IMAGE[/img/blog/2013.10/harm_02.png][«За окно. Рассказы из жизни Хармса». Реж. Михаил Сафронов, 2013]

Рукописи спас Друскин, это мы знаем наверняка, вплоть до дней календарных: «С осени 1944 года хранителем уцелевшего архива стал Друскин». А в осень 2013 года хранителем уцелевшего архива стал Достоевский. Выйдешь из музея: по правую руку — собор, по левую — рынок. Так, между миром и монастырем протекала и вся хармсова жизнь.

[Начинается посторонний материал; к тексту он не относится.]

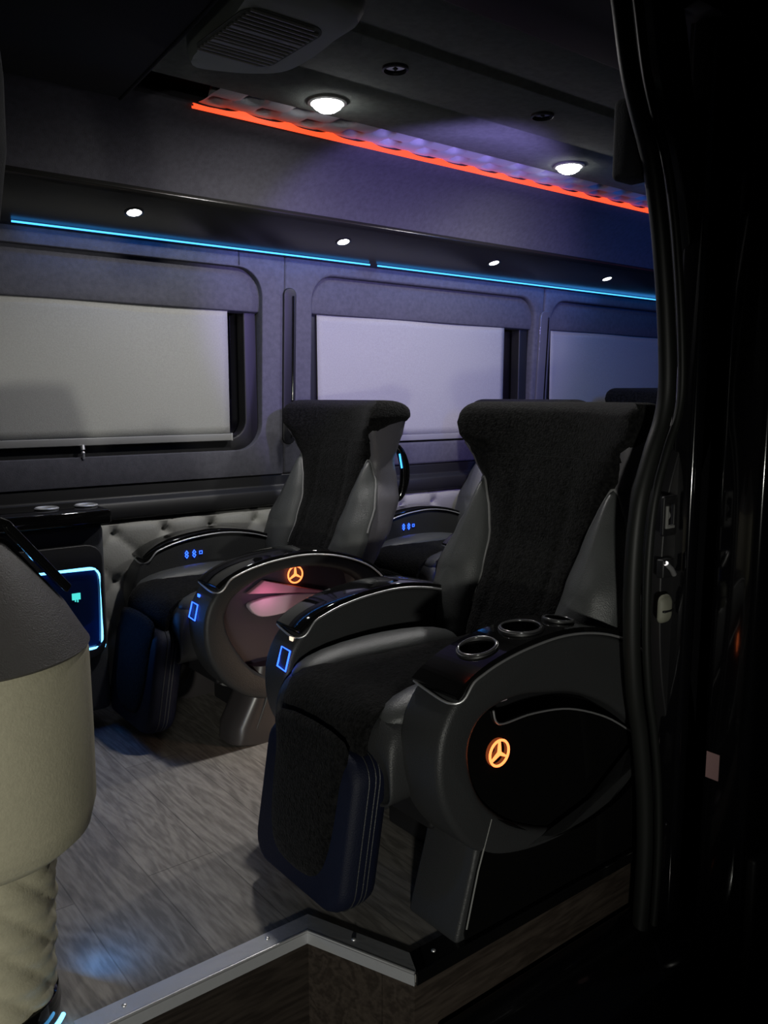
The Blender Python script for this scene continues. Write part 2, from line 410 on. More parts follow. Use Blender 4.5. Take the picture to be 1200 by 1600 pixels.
# seams in the lining above the windows
for i, x in enumerate((1.505,)):
    struct('trim_4', bx(x, x+.003, wy(1.55)-.004, wy(1.55)+.01, 1.52, 1.575), BLACKP, smooth=False)

for a, b, n in ((.75, 2.05, 'rail_glow'), (2.13, 3.6, 'rail_glow_right')):
    area(n, ((a+b)/2, 2.712, 1.562), ((a+b)/2, 2.78, 1.40), b-a, .42, (.06, .26, 1), .01)
# ceiling spots ---------------------------------------------------------
def spot(x, y, r, power, label, z=1.868):
    t = thing('ceiling_spotlight', label, 'ceiling light', (x, y, z))
    obj('bezel', lathe(nb(), [(r*1.28, .002), (r*1.28, -.004), (r*1.1, -.007), (r*1.0, -.003), (r*1.0, .002)], n=40), GREYP, t)
    obj('lens', lathe(nb(), [(r*.99, -.0035), (r*.88, -.016), (r*.55, -.025), (.001, -.028)], n=40), E_WHITE, t)
    disk('spot_lamp', (x, y, z-.034), (x, y, 0), r, power, (1, .98, .95))
spot(1.40, 2.03, .043, 9.0, 'round bright white spotlight in the ceiling, the left of two')
spot(2.45, 2.03, .043, 9.0, 'round bright white spotlight in the ceiling, the right of two')
def speaker(x, y, r, label):
    t = thing('ceiling_speaker', label, 'speaker', (x, y, 1.868))
    obj('rim', lathe(nb(), [(r*1.0, .002), (r*1.0, -.006), (r*.86, -.008), (r*.80, -.002), (r*.80, .002)], n=36), BLACKP, t)
    obj('cone', lathe(nb(), [(r*.80, -.002), (r*.35, .006), (r*.22, -.002), (.001, -.007)], n=36), GLOSS, t)
speaker(1.397, 1.723, .034, 'small round black ceiling fitting, the left of two')
speaker(1.96, 1.729, .034, 'small round black ceiling fitting, the right of two')
# reading lights in the rail (tilted surface)
sl = math.atan2(1.648-1.588, -.19)
for k, (x, lab) in enumerate(((1.055, 'reading light in the rail above the leftmost window'), (1.86, 'reading light in the rail above the middle window'), (2.66, 'reading light in the rail above the middle window, seen very flat'), (3.45, 'reading light in the rail near the door pillar'))):
    y = 2.60; z = 1.588+(2.70-y)/.19*.06
    t = thing('reading_light', 'small white '+lab, 'reading light', (x, y, z)); t.rotation_euler = (-math.atan2(.06, .19), 0, 0)
    obj('bezel', lathe(nb(), [(.030, .002), (.030, -.002), (.024, -.004), (.022, -.002), (.022, .002)], n=32), CHROME if k == 9 else BLACKP, t)
    obj('lens', lathe(nb(), [(.0215, -.0025), (.014, -.0045), (.001, -.005)], n=32), E_WHITE if k < 2 else glow('dim_lens', (1, 1, 1), 6), t)
# air conditioning outlet
t = thing('air_vent', 'grey louvred air conditioning outlet in the ceiling at the top left', 'air vent', (.98, 1.70, 1.85))
def acp(x, y): return (x-.98, y-1.70)
A = catmull([acp(.895, 1.86), acp(.98, 1.87), acp(1.09, 1.80), acp(1.115, 1.70), acp(1.10, 1.55), acp(1.07, 1.42), acp(.85, 1.40), acp(.862, 1.6)], 5)
bm = loft(nb(), [[(p.x*s, p.y*s, z) for p in A] for s, z in ((1.0, .02), (1.0, -.01), (.985, -.03), (.94, -.045))])
obj('housing', bm, mat('ac_plastic', (.24, .26, .23), .6), t)
obj('grille_recess', loft(nb(), [[(x, y, z) for x, y in rrect(-.02, -.05, .19, .26, .04)] for z in (-.0452, -.047)]), mat('grille_dark', (.06, .065, .05), .8), t)
for k in range(15):
    y = -.168+k*.0168
    if k in (5, 10): y0, y1 = y-.006, y+.006
    else: y0, y1 = y-.0022, y+.0022
    obj('slat', bx(-.105, .065-(.02 if k in (0, 14) else 0), y0, y1, -.052, -.046), GREYP, t, smooth=False)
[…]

И пусть это лишь названия отцовских книг («Монашество и трезвость», 1909; «Война и вера», 1915), Хармс и в самом деле испытал на себе их значительное влияние . Четырехлетний Даня усердно подражал отцу на молебне, десятилетнему подростку отец читал Евангелие по-гречески. И подумать только, он даже менялся со своим другом, Л. Пантелеевым молитвенниками. Пантелеев (тот самый, который «Республика ШКИД») запишет потом: «… мы поменялись как-то с Даниилом Ивановичем — по его предложению — молитвенниками. Не знаю, какая участь постигла мою, очень старую, старообрядческую книгу. Его, то есть перешедший ко мне, молитвослов пережил разорение блокадных лет, войну, Москву, и до сих пор стоит у меня в шкафу на заветной полке». Совсем так, как когда-то обменивались крестами Рогожин и князь Мышкин в романе.

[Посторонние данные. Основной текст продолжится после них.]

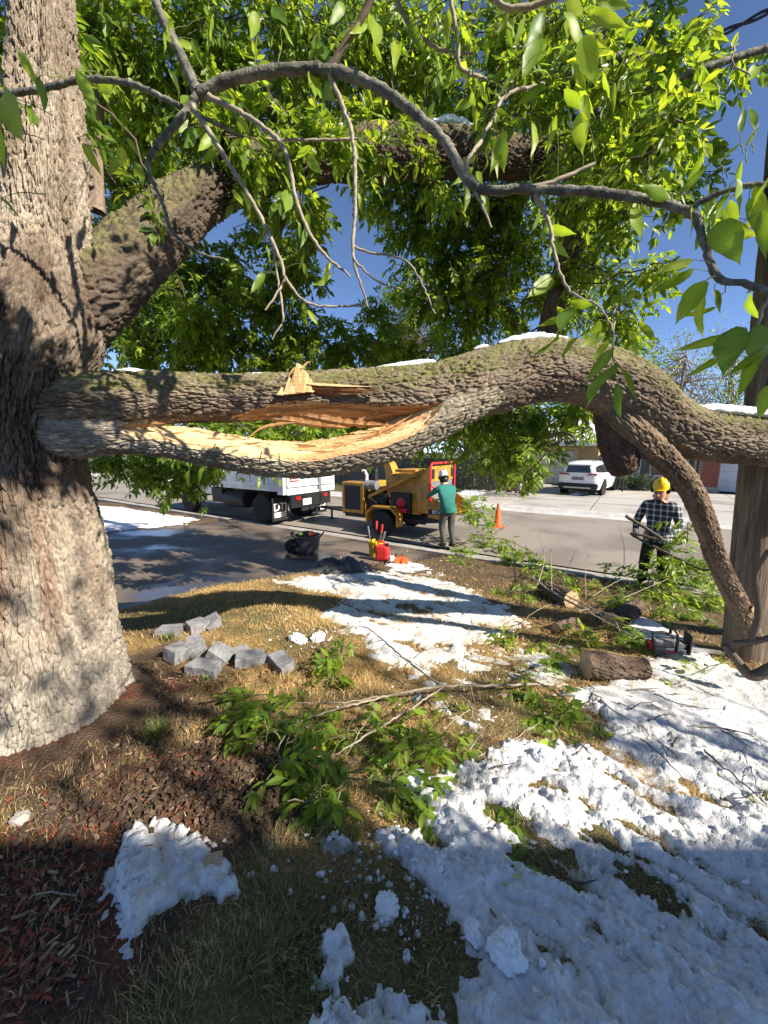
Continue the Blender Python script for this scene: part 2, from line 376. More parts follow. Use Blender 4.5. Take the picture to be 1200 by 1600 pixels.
tag(obj('ground', mesh_np('ground', P3(x, y, zz), GF, M_ground, col=np.clip(c, 0.01, 1))), kind='structure')

def ribbon(name, prof, m, p0=-70, p1=110, step=2.0, wob=0.0):
    ps = np.arange(p0, p1 + step, step); V = []; k = len(prof)
    for i, p in enumerate(ps):
        for (qq, z) in prof: V.append(pq(p, qq, z))
    F = [(i*k+j, i*k+j+1, (i+1)*k+j+1, (i+1)*k+j) for i in range(len(ps)-1) for j in range(k-1)]
    me = mesh_np(name, np.array(V), F, m, smooth=False)
    bm = bmesh.new(); bm.from_mesh(me); bmesh.ops.recalc_face_normals(bm, faces=bm.faces)
    if sum(f.normal.z for f in bm.faces) < 0: bmesh.ops.reverse_faces(bm, faces=bm.faces)
    bm.to_mesh(me); bm.free()
    return tag(obj(name, me), kind='structure')
# asphalt with a little unevenness
ps = np.arange(-40, 70, 0.35); qs = np.arange(Q0 + 0.42, Q1 - 0.55, 0.3); qs = np.append(qs, Q1 - 0.52)
PP, QQ = np.meshgrid(ps, qs); xx = S[0]*PP + N[0]*QQ; yy = S[1]*PP + N[1]*QQ
zz = ZROAD + 0.004 + 0.012*fbm(P3(xx.ravel()*.6, yy.ravel()*.6), 3, 5) + 0.05*np.sin(np.clip((QQ.ravel()-Q0)/(Q1-Q0), 0, 1)*math.pi)
ii = np.arange(PP.size).reshape(PP.shape)
RF = np.stack([ii[:-1, :-1].ravel(), ii[1:, :-1].ravel(), ii[1:, 1:].ravel(), ii[:-1, 1:].ravel()], 1)
tag(obj('road', mesh_np('road', P3(xx.ravel(), yy.ravel(), zz), RF, M_road)), kind='structure')
ribbon('kerb', [(Q0-0.30, -0.82), (Q0-0.295, -0.600), (Q0-0.14, -0.597), (Q0-0.09, -0.615), (Q0, -0.700), (Q0+0.46, -0.722), (Q0+0.47, -0.8)], M_conc, -40, 3.2)
ribbon('kerb', [(Q0-0.30, -0.82), (Q0-0.295, -0.600), (Q0-0.14, -0.597), (Q0-0.09, -0.615), (Q0, -0.700), (Q0+0.46, -0.722), (Q0+0.47, -0.8)], M_conc, 11.0, 71)
ribbon('driveway_apron', [(Q0-0.30, -0.80), (Q0-0.295, -0.650), (Q0, -0.690), (Q0+0.46, -0.722), (Q0+0.47, -0.8)], M_conc, 3.2, 11.0, 1.3)
ribbon('gutter', [(Q1-0.56, -0.80), (Q1-0.55, -0.690), (Q1-0.02, -0.672), (Q1+0.16, -0.585), (Q1+0.42, -0.575), (Q1+0.43, -0.8)], M_gutter)
# near driveway: sheet following the ground inside its outline
bm = bmesh.new()
vs = [bm.verts.new((a[0], a[1], 0)) for a in DRIVE]; bm.faces.new(vs); bmesh.ops.triangulate(bm, faces=bm.faces)
for _ in range(5): bmesh.ops.subdivide_edges(bm, edges=[e for e in bm.edges if e.calc_length() > 0.35], cuts=1, use_grid_fill=False); bmesh.ops.triangulate(bm, faces=[f for f in bm.faces if len(f.verts) > 3])
for v in bm.verts: v.co.z = float(lawn_z(v.co.x, v.co.y)) - 0.022
bmesh.ops.recalc_face_normals(bm, faces=bm.faces)
if sum(f.normal.z for f in bm.faces) < 0: bmesh.ops.reverse_faces(bm, faces=bm.faces)
me = bpy.data.meshes.new('driveway'); bm.to_mesh(me); bm.free(); me.materials.append(M_drive)
for p in me.polygons: p.use_smooth = True
tag(obj('driveway', me), kind='structure')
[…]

За окно. Рассказы из жизни Хармса. Реж. Михаил Сафронов, 2013

На выставке нет этого, пантелеевского, молитвослова. Есть две библии, сборник формул по алгебре, столик для телефона, радио. Уж не об этом ли радио писал И.П. Ювачев в январе 1933 года: «У Дани пир до утра. Много народу, шум, гам, визг женского голоса, радио… справляют пятилетие «абериутово». Я мало спал из-за этого…». Есть рукописи, наконец. Самое, наверное, ценное. Самый весомый, грубый, зримый человеческий материал. Те самые стихи, которыми должно разбить окно, здесь аккуратно вставлены между стекол. Не разобьешь.

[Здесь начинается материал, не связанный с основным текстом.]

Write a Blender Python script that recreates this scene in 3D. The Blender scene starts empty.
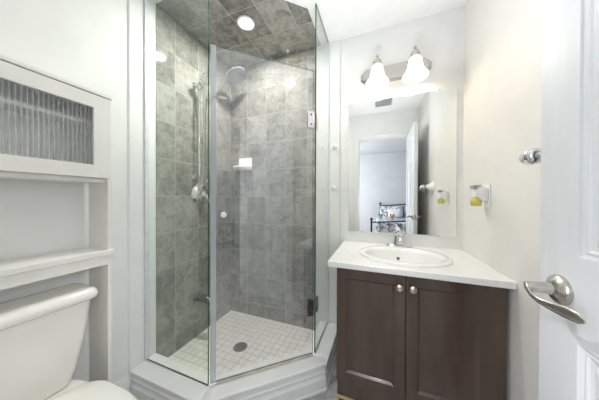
import bpy, bmesh, math, random
from mathutils import Vector, Matrix
random.seed(7)
PI = math.pi
sc = bpy.context.scene
COL = sc.collection

# ------------------------------------------------------------------ camera
F_PX, YAW, PITCH, ROLL, CAM_Z = 203.93, 21.02, -0.284, -0.165, 1.1708
y_, p_, r_ = (math.radians(a) for a in (YAW, PITCH, ROLL))
fwd = Vector((-math.sin(y_) * math.cos(p_), math.cos(y_) * math.cos(p_), math.sin(p_)))
rt0 = Vector((math.cos(y_), math.sin(y_), 0))
up0 = rt0.cross(fwd)
rt = rt0 * math.cos(r_) - up0 * math.sin(r_)
up = rt0 * math.sin(r_) + up0 * math.cos(r_)
cd = bpy.data.cameras.new('camera')
cd.sensor_width = 36.0
cd.lens = F_PX / 599 * 36
cd.clip_start = 0.01
cam = bpy.data.objects.new('camera', cd)
COL.objects.link(cam)
M = Matrix((rt, up, -fwd)).transposed().to_4x4()
M.translation = Vector((0, 0, CAM_Z))
cam.matrix_world = M
sc.camera = cam

# ------------------------------------------------------------------ world, lights, exposure
w = bpy.data.worlds.new('world')
sc.world = w
w.use_nodes = True
w.node_tree.nodes['Background'].inputs[0].default_value = (0.75, 0.85, 1, 1)
w.node_tree.nodes['Background'].inputs[1].default_value = 0.6
sc.view_settings.view_transform = 'Standard'
sc.view_settings.look = 'None'
sc.view_settings.gamma = 1
sc.view_settings.use_curve_mapping = False
sc.view_settings.exposure = 0.33
sc.cycles.max_bounces = 14
sc.cycles.diffuse_bounces = 8
sc.cycles.glossy_bounces = 8
sc.cycles.transmission_bounces = 10
sc.cycles.transparent_max_bounces = 24
sc.cycles.sample_clamp_indirect = 6


def lamp(name, kind, loc, power, color=(1, 1, 1), **kw):
    l = bpy.data.lights.new(name, kind)
    l.energy = power
    l.color = color
    for k, v in kw.items():
        if k != 'rot':
            setattr(l, k, v)
    o = bpy.data.objects.new(name, l)
    o.location = loc
    if 'rot' in kw:
        o.rotation_euler = kw['rot']
    COL.objects.link(o)
    return o


# unseen area lamp added as bedroom fill; no window is built there
lamp('bedroom_fill', 'AREA', (-1.6, -1.6, 1.5), 55, (0.94, 0.97, 1.0), shape='RECTANGLE', size=1.3, size_y=1.3, rot=(0, -PI / 2, 0))
# unseen fill spot added in mid-room, bounced off the ceiling
lamp('ceiling_bounce_fill', 'SPOT', (-0.05, 0.80, 1.05), 46, (0.93, 0.96, 1.0), spot_size=math.radians(100), spot_blend=1.0, shadow_soft_size=0.12, rot=(PI, 0, 0))

# two fill spots added beside the camera to brighten vanity front, curb and toilet
for aim, pw in (((0.12, 0.80, -0.85), 16), ((-0.80, 0.50, -0.70), 12)):
    lamp('camera_fill', 'SPOT', (0.0, 0.02, 1.3), pw * 1.15, (0.97, 0.98, 1.0), spot_size=math.radians(70), spot_blend=1.0, shadow_soft_size=0.1,
         rot=Vector(aim).to_track_quat('-Z', 'Y').to_euler())

# ------------------------------------------------------------------ dimensions
D, R, L, H = 1.6385, 0.5225, 1.3553, 2.44      # back wall Y, right wall X, left wall -X, ceiling
FY = 0.04                                       # bathroom face of the doorway wall
GL = [(-L, 0.844), (-0.8414, 0.844), (-0.379, 1.2626), (-0.379, D)]   # line of the shower glass
ZF, ZC = 0.0736, 0.163                          # shower floor, curb top

# ------------------------------------------------------------------ materials


def mat(name, color, rough=0.5, metal=0.0, spec=0.5, coat=0.0, emit=None, estr=0.0):
    m = bpy.data.materials.new(name)
    m.use_nodes = True
    b = m.node_tree.nodes['Principled BSDF']
    b.inputs['Base Color'].default_value = (*color, 1)
    b.inputs['Roughness'].default_value = rough
    b.inputs['Metallic'].default_value = metal
    b.inputs['Specular IOR Level'].default_value = spec
    b.inputs['Coat Weight'].default_value = coat
    b.inputs['Coat Roughness'].default_value = 0.08
    if emit:
        b.inputs['Emission Color'].default_value = (*emit, 1)
        b.inputs['Emission Strength'].default_value = estr
    return m


def noise_mix(m, c1, c2, scale=(8, 8, 8), detail=6, lo=0.35, hi=0.65, bump=0.0, bscale=None):
    """base colour from object-space noise between two colours, optional bump"""
    nt = m.node_tree
    b = nt.nodes['Principled BSDF']
    tc = nt.nodes.new('ShaderNodeTexCoord')
    mp = nt.nodes.new('ShaderNodeMapping')
    mp.inputs['Scale'].default_value = scale
    nz = nt.nodes.new('ShaderNodeTexNoise')
    nz.inputs['Scale'].default_value = 1
    nz.inputs['Detail'].default_value = detail
    rp = nt.nodes.new('ShaderNodeValToRGB')
    rp.color_ramp.elements[0].position = lo
    rp.color_ramp.elements[1].position = hi
    rp.color_ramp.elements[0].color = (*c1, 1)
    rp.color_ramp.elements[1].color = (*c2, 1)
    nt.links.new(tc.outputs['Object'], mp.inputs['Vector'])
    nt.links.new(mp.outputs['Vector'], nz.inputs['Vector'])
    nt.links.new(nz.outputs['Fac'], rp.inputs['Fac'])
    nt.links.new(rp.outputs['Color'], b.inputs['Base Color'])
    if bump:
        bp = nt.nodes.new('ShaderNodeBump')
        bp.inputs['Strength'].default_value = bump
        bp.inputs['Distance'].default_value = 0.002
        nt.links.new(nz.outputs['Fac'], bp.inputs['Height'])
        nt.links.new(bp.outputs['Normal'], b.inputs['Normal'])
    return m


def tile_mat(name, axes, origin, tw, th, mortar, ca, cb, cm, grout, rough=0.4, cloud=1.0, bumpd=0.0015):
    """tiles laid in a plain grid in world coordinates (the mesh carries no transform)"""
    m = bpy.data.materials.new(name)
    m.use_nodes = True
    nt = m.node_tree
    N, Lk = nt.nodes, nt.links
    b = N['Principled BSDF']
    tc = N.new('ShaderNodeTexCoord')
    sp = N.new('ShaderNodeSeparateXYZ')
    Lk.new(tc.outputs['Object'], sp.inputs[0])
    cmb = N.new('ShaderNodeCombineXYZ')
    for k in (0, 1):
        a = N.new('ShaderNodeMath')
        a.operation = 'SUBTRACT'
        Lk.new(sp.outputs[axes[k]], a.inputs[0])
        a.inputs[1].default_value = origin[k]
        Lk.new(a.outputs[0], cmb.inputs[k])
    br = N.new('ShaderNodeTexBrick')
    br.offset = 0.0
    br.squash = 1.0
    br.inputs['Color1'].default_value = (0, 0, 0, 1)
    br.inputs['Color2'].default_value = (1, 1, 1, 1)
    br.inputs['Mortar'].default_value = (0, 0, 0, 1)
    br.inputs['Scale'].default_value = 1
    br.inputs['Mortar Size'].default_value = mortar
    br.inputs['Mortar Smooth'].default_value = 0.1
    br.inputs['Bias'].default_value = 0
    br.inputs['Brick Width'].default_value = tw
    br.inputs['Row Height'].default_value = th
    Lk.new(cmb.outputs[0], br.inputs['Vector'])
    # each tile shifts the clouding so veins stop at the joints
    sh = N.new('ShaderNodeVectorMath')
    sh.operation = 'MULTIPLY_ADD'
    Lk.new(br.outputs['Color'], sh.inputs[0])
    sh.inputs[1].default_value = (3.1, 5.7, 9.3)
    Lk.new(tc.outputs['Object'], sh.inputs[2])
    n1 = N.new('ShaderNodeTexNoise')
    n1.inputs['Scale'].default_value = 11
    n1.inputs['Detail'].default_value = 8
    n1.inputs['Roughness'].default_value = 0.62
    n1.inputs['Distortion'].default_value = 0.6
    Lk.new(sh.outputs[0], n1.inputs['Vector'])
    n2 = N.new('ShaderNodeTexNoise')
    n2.inputs['Scale'].default_value = 45
    n2.inputs['Detail'].default_value = 5
    Lk.new(sh.outputs[0], n2.inputs['Vector'])
    rp = N.new('ShaderNodeValToRGB')
    e = rp.color_ramp.elements
    e[0].position, e[0].color = 0.5 - 0.2 / max(cloud, .01), (*ca, 1)
    e[1].position, e[1].color = 0.5 + 0.2 / max(cloud, .01), (*cb, 1)
    x = e.new(0.5)
    x.color = (*cm, 1)
    mx0 = N.new('ShaderNodeMath')
    mx0.operation = 'MULTIPLY_ADD'
    Lk.new(n2.outputs['Fac'], mx0.inputs[0])
    mx0.inputs[1].default_value = 0.5
    sub = N.new('ShaderNodeMath')
    sub.operation = 'SUBTRACT'
    Lk.new(n1.outputs['Fac'], sub.inputs[0])
    sub.inputs[1].default_value = 0.25
    Lk.new(sub.outputs[0], mx0.inputs[2])
    # tile-to-tile shade
    mx1 = N.new('ShaderNodeMath')
    mx1.operation = 'MULTIPLY_ADD'
    Lk.new(br.outputs['Color'], mx1.inputs[0])
    mx1.inputs[1].default_value = 0.24 / max(cloud, .01)
    sub2 = N.new('ShaderNodeMath')
    sub2.operation = 'SUBTRACT'
    Lk.new(mx0.outputs[0], sub2.inputs[0])
    sub2.inputs[1].default_value = 0.12 / max(cloud, .01)
    Lk.new(sub2.outputs[0], mx1.inputs[2])
    Lk.new(mx1.outputs[0], rp.inputs['Fac'])
    mix = N.new('ShaderNodeMixRGB')
    Lk.new(br.outputs['Fac'], mix.inputs[0])
    Lk.new(rp.outputs['Color'], mix.inputs[1])
    mix.inputs[2].default_value = (*grout, 1)
    Lk.new(mix.outputs[0], b.inputs['Base Color'])
    b.inputs['Roughness'].default_value = rough
    bp = N.new('ShaderNodeBump')
    bp.invert = True
    bp.inputs['Strength'].default_value = 0.6
    bp.inputs['Distance'].default_value = bumpd
    Lk.new(br.outputs['Fac'], bp.inputs['Height'])
    Lk.new(bp.outputs['Normal'], b.inputs['Normal'])
    return m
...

За окно. Рассказы из жизни Хармса. Реж. Михаил Сафронов, 2013

Окно, что в названии фильма Миши Сафронова, — очень важный образ в творчестве Хармса (подробнее об этом см. Ямпольский М. Окно// Новое литературное обозрение, № 21. 1996). Даже буквы имени возлюбленной Эстер Хармс вписывает в переплет окна. На известном автопортрете у окна (1933 года) — человек в просвете оконной рамы, а вместо лица у него — черное пятно, словно напоминая строки: «Далеко не все люди понимают, кто я такой» (из рассказа «Я встретил Заболоцкого»). Понимала, может быть, Марина Малич, когда муж будил ее посреди ночи, чтобы красить стены розовой краской. Заметим, что «Малич», потому что: «Сейчас такая жизнь, что если у нас будет общая фамилия, мы потом никому не сумеем доказать, что ты это не я. А так у тебя всегда будет оправдание: «Я знала и не хотела брать его фамилию…». И еще, как не вспомнить известный анекдот про Дзигу Вертова, который раскрасил стены в комнате своего приятеля оператора Лемберга:

«— Вот видишь, — говорил он, — благодаря черному цвету создается впечатление беспредельной дали во все стороны. А циферблаты на стенах — это стихи!
— Стихи? — удивился я. — Как же их читать?
— А вот слушай: тик-так, тик-так, тик-так, тик-так, тик-так…»
Тик-так, тикали часики, тикают счетчики черных марусь.
«Это была суббота. Часов в десять или одиннадцать утра раздался звонок в квартиру. Мы вздрогнули, потому что мы знали, что это ГПУ, и заранее предчувствовали, что сейчас произойдет что-то ужасное.
И Даня сказал мне:
— Я знаю, что это за мной…
Я говорю:
— Господи! Почему ты так решил?
Он сказал:
— Я знаю.»

За окно. Рассказы из жизни Хармса. Реж. Михаил Сафронов, 2013

А как было не знать, ему-то, написавшему в 1937 году стихотворение «Из дома вышел человек». Которое теперь читается как предчувствие, предсказание тех безымянных могил, где будут лежать его друзья-чинари: Александр Введенский, Дойвбер Левин, Николай Олейников, — да и сам Хармс. Этим могилам имена, может быть, и не нужны. Поцелуй и молчи, по слову Леонида Андреева. Назвать, ведь значит ограничить.

За окно. Рассказы из жизни Хармса. Реж. Михаил Сафронов, 2013

Не ограничивать, не сетовать, что нет сейчас музея Хармса. Музей, право слово, ему так не к лицу. Чтобы на запирать эту разрозненную биографию между красной и желтой стеной (так — на выставке). С одной стороны — обэриуты, с другой — детские «Чиж и Ёж», посередь —жуткий портрет Хармса после ареста. Все, написанное им, уже не умещается в один чемодан, становится вдохновением, строчками чужих стихов, или кадрами анимации, как это случилось с фильмом Миши Сафронова «За окно».